#### Task instructions
Copy the full set of lines exactly as given.

-- Information shown start --

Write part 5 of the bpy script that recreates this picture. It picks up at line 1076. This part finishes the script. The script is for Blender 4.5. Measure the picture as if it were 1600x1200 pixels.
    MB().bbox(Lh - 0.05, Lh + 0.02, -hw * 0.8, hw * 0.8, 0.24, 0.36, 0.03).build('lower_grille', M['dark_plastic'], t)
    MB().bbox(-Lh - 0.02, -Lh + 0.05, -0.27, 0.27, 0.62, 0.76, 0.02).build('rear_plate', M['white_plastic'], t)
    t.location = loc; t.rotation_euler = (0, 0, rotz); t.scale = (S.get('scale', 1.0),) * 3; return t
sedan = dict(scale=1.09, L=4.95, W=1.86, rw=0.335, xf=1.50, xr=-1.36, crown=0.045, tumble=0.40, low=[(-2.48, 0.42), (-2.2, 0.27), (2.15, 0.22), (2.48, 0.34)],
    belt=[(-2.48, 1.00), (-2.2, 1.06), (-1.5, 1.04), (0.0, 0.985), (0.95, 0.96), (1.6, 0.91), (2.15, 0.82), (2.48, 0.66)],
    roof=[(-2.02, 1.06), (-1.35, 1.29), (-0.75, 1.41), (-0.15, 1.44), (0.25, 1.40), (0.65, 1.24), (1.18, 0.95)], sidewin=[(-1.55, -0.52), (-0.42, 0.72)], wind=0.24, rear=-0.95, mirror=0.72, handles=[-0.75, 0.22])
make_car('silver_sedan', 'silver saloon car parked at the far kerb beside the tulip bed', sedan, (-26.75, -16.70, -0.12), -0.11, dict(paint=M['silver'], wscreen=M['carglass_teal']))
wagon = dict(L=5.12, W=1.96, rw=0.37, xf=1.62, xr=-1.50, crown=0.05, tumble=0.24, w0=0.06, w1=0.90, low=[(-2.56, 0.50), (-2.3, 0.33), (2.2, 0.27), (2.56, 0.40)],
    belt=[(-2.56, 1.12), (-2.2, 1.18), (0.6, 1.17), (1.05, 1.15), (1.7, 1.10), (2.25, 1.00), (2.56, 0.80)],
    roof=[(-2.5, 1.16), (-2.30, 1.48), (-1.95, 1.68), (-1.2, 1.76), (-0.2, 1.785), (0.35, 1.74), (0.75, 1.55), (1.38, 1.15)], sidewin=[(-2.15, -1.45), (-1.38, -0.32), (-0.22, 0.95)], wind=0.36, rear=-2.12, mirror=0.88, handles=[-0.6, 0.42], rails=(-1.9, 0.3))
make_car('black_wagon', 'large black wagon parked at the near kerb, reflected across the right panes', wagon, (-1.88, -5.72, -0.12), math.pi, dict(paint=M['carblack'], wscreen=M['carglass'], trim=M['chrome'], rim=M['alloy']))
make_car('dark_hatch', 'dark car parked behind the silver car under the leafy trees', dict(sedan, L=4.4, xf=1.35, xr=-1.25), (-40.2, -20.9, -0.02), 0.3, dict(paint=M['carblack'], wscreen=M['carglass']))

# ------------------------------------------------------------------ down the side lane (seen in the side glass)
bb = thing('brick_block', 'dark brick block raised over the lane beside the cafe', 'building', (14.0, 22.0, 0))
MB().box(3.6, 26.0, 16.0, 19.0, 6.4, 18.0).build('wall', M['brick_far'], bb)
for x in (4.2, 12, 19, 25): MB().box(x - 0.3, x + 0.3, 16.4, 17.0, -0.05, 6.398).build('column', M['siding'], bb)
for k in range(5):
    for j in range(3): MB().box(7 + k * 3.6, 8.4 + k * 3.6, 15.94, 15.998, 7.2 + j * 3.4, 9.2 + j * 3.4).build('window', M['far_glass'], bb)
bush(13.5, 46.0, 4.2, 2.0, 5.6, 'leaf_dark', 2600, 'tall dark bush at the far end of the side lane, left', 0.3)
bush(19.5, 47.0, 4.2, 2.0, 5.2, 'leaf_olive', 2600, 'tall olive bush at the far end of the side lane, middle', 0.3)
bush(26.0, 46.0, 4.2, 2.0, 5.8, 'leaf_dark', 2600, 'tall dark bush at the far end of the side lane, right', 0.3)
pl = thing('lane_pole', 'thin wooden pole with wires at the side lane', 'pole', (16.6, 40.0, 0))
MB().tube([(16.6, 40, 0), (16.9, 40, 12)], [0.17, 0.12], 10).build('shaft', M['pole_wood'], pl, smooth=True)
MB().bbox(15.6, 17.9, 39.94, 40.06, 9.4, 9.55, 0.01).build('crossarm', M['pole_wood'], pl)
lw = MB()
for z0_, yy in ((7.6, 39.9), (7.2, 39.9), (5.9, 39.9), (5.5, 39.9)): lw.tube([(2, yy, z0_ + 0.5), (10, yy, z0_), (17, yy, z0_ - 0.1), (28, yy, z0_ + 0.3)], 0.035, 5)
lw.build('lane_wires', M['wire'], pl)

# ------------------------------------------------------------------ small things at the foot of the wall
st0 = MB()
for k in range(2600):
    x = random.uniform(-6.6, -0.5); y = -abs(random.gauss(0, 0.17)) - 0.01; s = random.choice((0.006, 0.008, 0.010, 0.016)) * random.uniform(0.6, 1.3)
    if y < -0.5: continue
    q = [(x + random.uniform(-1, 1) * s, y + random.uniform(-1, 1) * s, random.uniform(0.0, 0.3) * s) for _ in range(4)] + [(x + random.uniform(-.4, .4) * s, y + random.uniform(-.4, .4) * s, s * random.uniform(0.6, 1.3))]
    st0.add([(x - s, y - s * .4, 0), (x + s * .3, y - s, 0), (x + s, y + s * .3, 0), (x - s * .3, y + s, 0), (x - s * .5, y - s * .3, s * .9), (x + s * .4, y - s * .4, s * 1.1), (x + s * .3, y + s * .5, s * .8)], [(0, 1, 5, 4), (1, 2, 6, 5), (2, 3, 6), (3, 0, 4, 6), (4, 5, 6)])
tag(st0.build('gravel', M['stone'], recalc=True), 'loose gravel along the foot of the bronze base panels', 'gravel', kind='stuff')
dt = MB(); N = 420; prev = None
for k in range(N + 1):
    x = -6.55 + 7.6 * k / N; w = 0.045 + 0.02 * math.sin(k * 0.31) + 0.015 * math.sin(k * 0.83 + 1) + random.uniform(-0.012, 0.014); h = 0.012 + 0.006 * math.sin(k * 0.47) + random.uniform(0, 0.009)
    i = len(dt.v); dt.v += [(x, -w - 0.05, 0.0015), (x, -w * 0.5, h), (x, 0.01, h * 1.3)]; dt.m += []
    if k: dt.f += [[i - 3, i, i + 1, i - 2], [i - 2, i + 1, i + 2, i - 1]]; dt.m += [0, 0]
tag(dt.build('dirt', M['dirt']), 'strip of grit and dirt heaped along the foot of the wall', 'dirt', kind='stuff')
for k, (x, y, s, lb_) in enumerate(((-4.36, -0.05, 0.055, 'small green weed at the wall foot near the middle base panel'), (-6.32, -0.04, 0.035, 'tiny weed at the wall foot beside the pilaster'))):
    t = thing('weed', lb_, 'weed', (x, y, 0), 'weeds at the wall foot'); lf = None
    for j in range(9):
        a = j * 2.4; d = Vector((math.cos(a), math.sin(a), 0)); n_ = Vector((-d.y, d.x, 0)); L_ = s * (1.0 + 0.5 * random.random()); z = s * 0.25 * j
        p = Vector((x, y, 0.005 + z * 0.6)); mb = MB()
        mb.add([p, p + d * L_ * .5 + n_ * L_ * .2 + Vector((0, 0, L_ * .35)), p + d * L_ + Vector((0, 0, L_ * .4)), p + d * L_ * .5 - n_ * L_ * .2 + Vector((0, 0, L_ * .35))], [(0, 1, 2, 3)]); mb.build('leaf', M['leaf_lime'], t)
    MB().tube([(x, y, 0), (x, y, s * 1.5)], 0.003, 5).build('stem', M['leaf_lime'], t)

-- Information shown end --

#### Task output
Write part 5 of the bpy script that recreates this picture. It picks up at line 1076. This part finishes the script. The script is for Blender 4.5. Measure the picture as if it were 1600x1200 pixels.
    MB().bbox(Lh - 0.05, Lh + 0.02, -hw * 0.8, hw * 0.8, 0.24, 0.36, 0.03).build('lower_grille', M['dark_plastic'], t)
    MB().bbox(-Lh - 0.02, -Lh + 0.05, -0.27, 0.27, 0.62, 0.76, 0.02).build('rear_plate', M['white_plastic'], t)
    t.location = loc; t.rotation_euler = (0, 0, rotz); t.scale = (S.get('scale', 1.0),) * 3; return t
sedan = dict(scale=1.09, L=4.95, W=1.86, rw=0.335, xf=1.50, xr=-1.36, crown=0.045, tumble=0.40, low=[(-2.48, 0.42), (-2.2, 0.27), (2.15, 0.22), (2.48, 0.34)],
    belt=[(-2.48, 1.00), (-2.2, 1.06), (-1.5, 1.04), (0.0, 0.985), (0.95, 0.96), (1.6, 0.91), (2.15, 0.82), (2.48, 0.66)],
    roof=[(-2.02, 1.06), (-1.35, 1.29), (-0.75, 1.41), (-0.15, 1.44), (0.25, 1.40), (0.65, 1.24), (1.18, 0.95)], sidewin=[(-1.55, -0.52), (-0.42, 0.72)], wind=0.24, rear=-0.95, mirror=0.72, handles=[-0.75, 0.22])
make_car('silver_sedan', 'silver saloon car parked at the far kerb beside the tulip bed', sedan, (-26.75, -16.70, -0.12), -0.11, dict(paint=M['silver'], wscreen=M['carglass_teal']))
wagon = dict(L=5.12, W=1.96, rw=0.37, xf=1.62, xr=-1.50, crown=0.05, tumble=0.24, w0=0.06, w1=0.90, low=[(-2.56, 0.50), (-2.3, 0.33), (2.2, 0.27), (2.56, 0.40)],
    belt=[(-2.56, 1.12), (-2.2, 1.18), (0.6, 1.17), (1.05, 1.15), (1.7, 1.10), (2.25, 1.00), (2.56, 0.80)],
    roof=[(-2.5, 1.16), (-2.30, 1.48), (-1.95, 1.68), (-1.2, 1.76), (-0.2, 1.785), (0.35, 1.74), (0.75, 1.55), (1.38, 1.15)], sidewin=[(-2.15, -1.45), (-1.38, -0.32), (-0.22, 0.95)], wind=0.36, rear=-2.12, mirror=0.88, handles=[-0.6, 0.42], rails=(-1.9, 0.3))
make_car('black_wagon', 'large black wagon parked at the near kerb, reflected across the right panes', wagon, (-1.88, -5.72, -0.12), math.pi, dict(paint=M['carblack'], wscreen=M['carglass'], trim=M['chrome'], rim=M['alloy']))
make_car('dark_hatch', 'dark car parked behind the silver car under the leafy trees', dict(sedan, L=4.4, xf=1.35, xr=-1.25), (-40.2, -20.9, -0.02), 0.3, dict(paint=M['carblack'], wscreen=M['carglass']))

# ------------------------------------------------------------------ down the side lane (seen in the side glass)
bb = thing('brick_block', 'dark brick block raised over the lane beside the cafe', 'building', (14.0, 22.0, 0))
MB().box(3.6, 26.0, 16.0, 19.0, 6.4, 18.0).build('wall', M['brick_far'], bb)
for x in (4.2, 12, 19, 25): MB().box(x - 0.3, x + 0.3, 16.4, 17.0, -0.05, 6.398).build('column', M['siding'], bb)
for k in range(5):
    for j in range(3): MB().box(7 + k * 3.6, 8.4 + k * 3.6, 15.94, 15.998, 7.2 + j * 3.4, 9.2 + j * 3.4).build('window', M['far_glass'], bb)
bush(13.5, 46.0, 4.2, 2.0, 5.6, 'leaf_dark', 2600, 'tall dark bush at the far end of the side lane, left', 0.3)
bush(19.5, 47.0, 4.2, 2.0, 5.2, 'leaf_olive', 2600, 'tall olive bush at the far end of the side lane, middle', 0.3)
bush(26.0, 46.0, 4.2, 2.0, 5.8, 'leaf_dark', 2600, 'tall dark bush at the far end of the side lane, right', 0.3)
pl = thing('lane_pole', 'thin wooden pole with wires at the side lane', 'pole', (16.6, 40.0, 0))
MB().tube([(16.6, 40, 0), (16.9, 40, 12)], [0.17, 0.12], 10).build('shaft', M['pole_wood'], pl, smooth=True)
MB().bbox(15.6, 17.9, 39.94, 40.06, 9.4, 9.55, 0.01).build('crossarm', M['pole_wood'], pl)
lw = MB()
for z0_, yy in ((7.6, 39.9), (7.2, 39.9), (5.9, 39.9), (5.5, 39.9)): lw.tube([(2, yy, z0_ + 0.5), (10, yy, z0_), (17, yy, z0_ - 0.1), (28, yy, z0_ + 0.3)], 0.035, 5)
lw.build('lane_wires', M['wire'], pl)

# ------------------------------------------------------------------ small things at the foot of the wall
st0 = MB()
for k in range(2600):
    x = random.uniform(-6.6, -0.5); y = -abs(random.gauss(0, 0.17)) - 0.01; s = random.choice((0.006, 0.008, 0.010, 0.016)) * random.uniform(0.6, 1.3)
    if y < -0.5: continue
    q = [(x + random.uniform(-1, 1) * s, y + random.uniform(-1, 1) * s, random.uniform(0.0, 0.3) * s) for _ in range(4)] + [(x + random.uniform(-.4, .4) * s, y + random.uniform(-.4, .4) * s, s * random.uniform(0.6, 1.3))]
    st0.add([(x - s, y - s * .4, 0), (x + s * .3, y - s, 0), (x + s, y + s * .3, 0), (x - s * .3, y + s, 0), (x - s * .5, y - s * .3, s * .9), (x + s * .4, y - s * .4, s * 1.1), (x + s * .3, y + s * .5, s * .8)], [(0, 1, 5, 4), (1, 2, 6, 5), (2, 3, 6), (3, 0, 4, 6), (4, 5, 6)])
tag(st0.build('gravel', M['stone'], recalc=True), 'loose gravel along the foot of the bronze base panels', 'gravel', kind='stuff')
dt = MB(); N = 420; prev = None
for k in range(N + 1):
    x = -6.55 + 7.6 * k / N; w = 0.045 + 0.02 * math.sin(k * 0.31) + 0.015 * math.sin(k * 0.83 + 1) + random.uniform(-0.012, 0.014); h = 0.012 + 0.006 * math.sin(k * 0.47) + random.uniform(0, 0.009)
    i = len(dt.v); dt.v += [(x, -w - 0.05, 0.0015), (x, -w * 0.5, h), (x, 0.01, h * 1.3)]; dt.m += []
    if k: dt.f += [[i - 3, i, i + 1, i - 2], [i - 2, i + 1, i + 2, i - 1]]; dt.m += [0, 0]
tag(dt.build('dirt', M['dirt']), 'strip of grit and dirt heaped along the foot of the wall', 'dirt', kind='stuff')
for k, (x, y, s, lb_) in enumerate(((-4.36, -0.05, 0.055, 'small green weed at the wall foot near the middle base panel'), (-6.32, -0.04, 0.035, 'tiny weed at the wall foot beside the pilaster'))):
    t = thing('weed', lb_, 'weed', (x, y, 0), 'weeds at the wall foot'); lf = None
    for j in range(9):
        a = j * 2.4; d = Vector((math.cos(a), math.sin(a), 0)); n_ = Vector((-d.y, d.x, 0)); L_ = s * (1.0 + 0.5 * random.random()); z = s * 0.25 * j
        p = Vector((x, y, 0.005 + z * 0.6)); mb = MB()
        mb.add([p, p + d * L_ * .5 + n_ * L_ * .2 + Vector((0, 0, L_ * .35)), p + d * L_ + Vector((0, 0, L_ * .4)), p + d * L_ * .5 - n_ * L_ * .2 + Vector((0, 0, L_ * .35))], [(0, 1, 2, 3)]); mb.build('leaf', M['leaf_lime'], t)
    MB().tube([(x, y, 0), (x, y, s * 1.5)], 0.003, 5).build('stem', M['leaf_lime'], t)